For a while, I’ve made myself slightly miserable (only slightly – I’m generally a very happy guy) by seeing just how impoverished my own understanding of computing is compared with my “heroes” in the industry: Eric Lippert, Joe Duffy, and Wes Dyer to name but three. I always learn a lot from their blogs, but often I don’t manage to take it all in. I understand enough about Wes’s post about monads to realise that I’ve probably implemented a monad with my (incredibly primitive) Future classes in “push LINQ” – but my grasp of them is tenuous at best. I understand enough about threading to be able to reason about concurrency in my day-to-day life, but I’m never going to have Joe’s depth of knowledge of either the Windows-specific stuff or the underlying principles and theories. I can hold an interesting (to me) conversation with Eric over email, but I suspect that if we were talking in real life I’d have to constantly ask him to slow down.

This used to bother me. I used to almost feel that it was unfair that others were so much smarter than me. Yes, I know how arrogant that sounds even in terms of ambition, and I’m not going to flinch away from the term. However, I’m a bit more comfortable with my place in life now. You see, just because they’re so much smarter than me doesn’t mean I’m useless. I want to be a bridge.

People have occasionally used the word “expert” about me, entirely inappropriately. I’m not an expert in threading, or floating point, or text encoding. I know a bit more about those topics than most developers, and sometimes that’s all that’s required to be labeled as an expert these days. After the last ten months, I could probably agree with the label when applied to C# as a language, although certainly not .NET as a framework, or even the act of developing in C#. I happen to have read the spec more closely than most people, and retained that information reasonably well, that’s all.

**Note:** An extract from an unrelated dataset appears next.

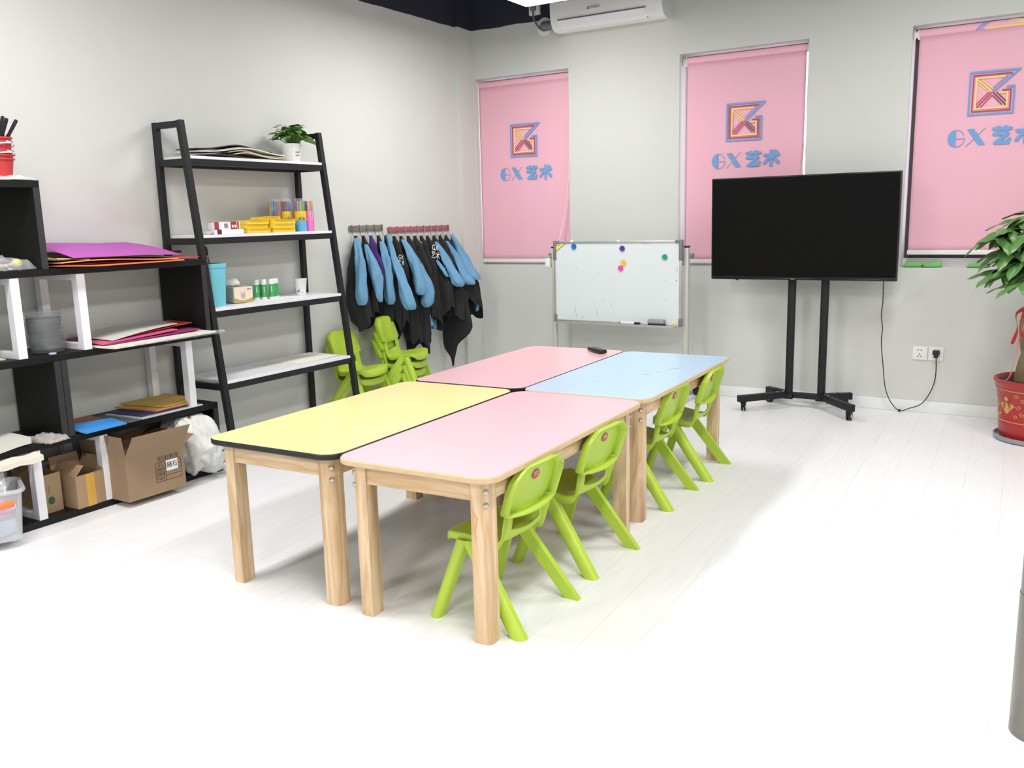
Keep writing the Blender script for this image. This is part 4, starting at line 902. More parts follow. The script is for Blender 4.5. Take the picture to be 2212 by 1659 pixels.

The trouble is, real experts can be hard to understand sometimes for the “average developer” (again, I know how that sounds; I’m not putting myself above this “average developer” in all or even many respects, just on the topics I happen to write about). Don’t get me wrong: it’s not because they lack communication skills (although that’s sometimes the case). It’s that a lot of what they talk about is at a level of depth which requires a lot of background knowledge for one to properly understand it. This is where I believe I can play a useful role – I like explaining the most useful bits of what I’ve understood from the experts, but in a way which hopefully any interested developer can understand.

C# in Depth is a good manifestation of that. If you want the unadulterated “truth” about C# (at least in theory) you look at the spec. But that’s frankly a pain to read, and there’s very little to distinguish the bits which are really important from the corner cases which you’re unlikely to ever encounter. I hope my book covers provides more depth than the level of knowledge most C# developers already have (and more depth than most other books provide), but without going so deep as to be impenetrably difficult to understand.

Having identified this role, I’m really quite happy to try to fulfil it. I just hope I can keep doing so. It’s a lot of fun.